Compliance
FLSA Timekeeping Requirements and Timesheet Compliance FAQs
This FAQ answers 20 of the most common questions about timekeeping compliance in the United States. Organized across legal foundations, federal FLSA rules, state-specific requirements, exempt vs. non-exempt distinctions, audit readiness, and payroll integration, these answers give HR, payroll and operations leaders regulation-grounded guidance for building defensible, audit-ready time records.
20 questions
- Are timesheets required by law in the United States?
- Yes. The Fair Labor Standards Act requires employers to keep accurate records of hours worked and wages paid for all non-exempt employees. The specific recordkeeping obligations are codified in 29 CFR Part 516. The FLSA does not prescribe a format; paper, spreadsheet or digital records are all acceptable as long as the required data elements are captured and retained. Many states add requirements beyond the federal baseline. See our deeper guide on FLSA recordkeeping requirements for the full checklist.
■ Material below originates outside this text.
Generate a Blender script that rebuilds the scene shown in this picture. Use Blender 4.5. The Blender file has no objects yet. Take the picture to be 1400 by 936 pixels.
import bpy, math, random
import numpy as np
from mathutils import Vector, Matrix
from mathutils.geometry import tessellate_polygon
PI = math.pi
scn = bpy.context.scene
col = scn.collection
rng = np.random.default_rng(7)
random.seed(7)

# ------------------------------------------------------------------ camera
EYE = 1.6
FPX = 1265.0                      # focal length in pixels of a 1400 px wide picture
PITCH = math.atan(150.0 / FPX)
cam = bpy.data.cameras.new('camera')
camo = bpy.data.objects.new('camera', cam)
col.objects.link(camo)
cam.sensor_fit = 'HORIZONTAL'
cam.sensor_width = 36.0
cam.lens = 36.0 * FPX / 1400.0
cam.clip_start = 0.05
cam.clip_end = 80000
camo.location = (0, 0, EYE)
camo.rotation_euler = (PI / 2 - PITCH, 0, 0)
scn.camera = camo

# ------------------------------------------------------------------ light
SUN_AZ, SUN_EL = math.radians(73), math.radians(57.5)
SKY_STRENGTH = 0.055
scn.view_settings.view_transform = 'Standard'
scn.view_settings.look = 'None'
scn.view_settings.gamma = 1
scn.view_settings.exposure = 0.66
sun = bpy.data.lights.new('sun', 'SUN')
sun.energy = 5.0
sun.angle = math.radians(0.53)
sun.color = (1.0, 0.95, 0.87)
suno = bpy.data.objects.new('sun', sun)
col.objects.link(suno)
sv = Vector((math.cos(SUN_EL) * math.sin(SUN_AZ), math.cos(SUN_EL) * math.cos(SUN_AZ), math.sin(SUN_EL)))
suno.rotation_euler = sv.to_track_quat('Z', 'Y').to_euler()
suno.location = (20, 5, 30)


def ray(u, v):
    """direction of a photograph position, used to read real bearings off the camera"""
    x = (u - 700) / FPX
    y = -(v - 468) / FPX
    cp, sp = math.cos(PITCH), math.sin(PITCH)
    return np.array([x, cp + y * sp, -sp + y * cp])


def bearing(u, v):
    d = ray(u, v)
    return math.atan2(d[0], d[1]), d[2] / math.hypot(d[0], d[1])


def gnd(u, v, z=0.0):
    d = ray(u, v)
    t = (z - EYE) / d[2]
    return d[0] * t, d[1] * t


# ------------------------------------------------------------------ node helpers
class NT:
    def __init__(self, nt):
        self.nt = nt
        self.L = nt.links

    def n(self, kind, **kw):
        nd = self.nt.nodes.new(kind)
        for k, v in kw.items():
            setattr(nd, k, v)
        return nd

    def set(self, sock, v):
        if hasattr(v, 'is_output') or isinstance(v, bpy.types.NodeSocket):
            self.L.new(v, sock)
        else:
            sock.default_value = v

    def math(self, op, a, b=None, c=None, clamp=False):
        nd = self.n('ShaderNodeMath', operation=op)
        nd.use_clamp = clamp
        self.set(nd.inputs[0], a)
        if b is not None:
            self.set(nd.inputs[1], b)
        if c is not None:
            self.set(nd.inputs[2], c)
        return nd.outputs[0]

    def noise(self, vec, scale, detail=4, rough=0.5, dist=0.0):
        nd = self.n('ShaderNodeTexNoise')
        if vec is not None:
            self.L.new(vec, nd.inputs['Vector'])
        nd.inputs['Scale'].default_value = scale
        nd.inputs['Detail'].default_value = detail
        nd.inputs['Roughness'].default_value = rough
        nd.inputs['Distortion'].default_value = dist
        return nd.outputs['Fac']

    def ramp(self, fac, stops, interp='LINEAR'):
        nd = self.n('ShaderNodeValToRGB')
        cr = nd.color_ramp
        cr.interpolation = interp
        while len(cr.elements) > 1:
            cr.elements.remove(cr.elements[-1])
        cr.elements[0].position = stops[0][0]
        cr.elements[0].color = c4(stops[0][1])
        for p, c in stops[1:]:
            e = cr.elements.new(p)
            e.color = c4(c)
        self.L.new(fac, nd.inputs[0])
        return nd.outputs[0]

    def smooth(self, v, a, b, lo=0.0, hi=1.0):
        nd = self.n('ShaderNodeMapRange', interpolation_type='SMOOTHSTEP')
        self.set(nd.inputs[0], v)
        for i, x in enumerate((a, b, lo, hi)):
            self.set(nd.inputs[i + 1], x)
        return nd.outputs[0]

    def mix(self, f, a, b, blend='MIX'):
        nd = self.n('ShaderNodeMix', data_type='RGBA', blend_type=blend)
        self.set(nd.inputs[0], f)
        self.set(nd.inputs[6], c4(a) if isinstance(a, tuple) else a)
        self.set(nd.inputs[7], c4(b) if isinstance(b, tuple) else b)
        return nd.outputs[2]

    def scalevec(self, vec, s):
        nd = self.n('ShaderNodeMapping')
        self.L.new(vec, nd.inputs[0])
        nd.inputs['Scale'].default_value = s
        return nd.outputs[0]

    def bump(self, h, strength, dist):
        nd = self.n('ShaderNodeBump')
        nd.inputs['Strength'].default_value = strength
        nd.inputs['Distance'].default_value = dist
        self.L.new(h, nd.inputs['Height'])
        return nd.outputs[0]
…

- What is timesheet compliance?
- Timesheet compliance is the practice of capturing, storing and reporting employee work-hour data in a way that satisfies federal FLSA rules, state wage-and-hour laws, and any applicable agency requirements such as DCAA or IRS recordkeeping standards. It covers what data you collect (hours, rates, overtime, breaks), how long you retain it, who can edit it and whether your records are defensible in an audit or wage dispute. A compliant timesheet system produces records that can serve as evidence if a Department of Labor investigator or an employee's attorney requests them.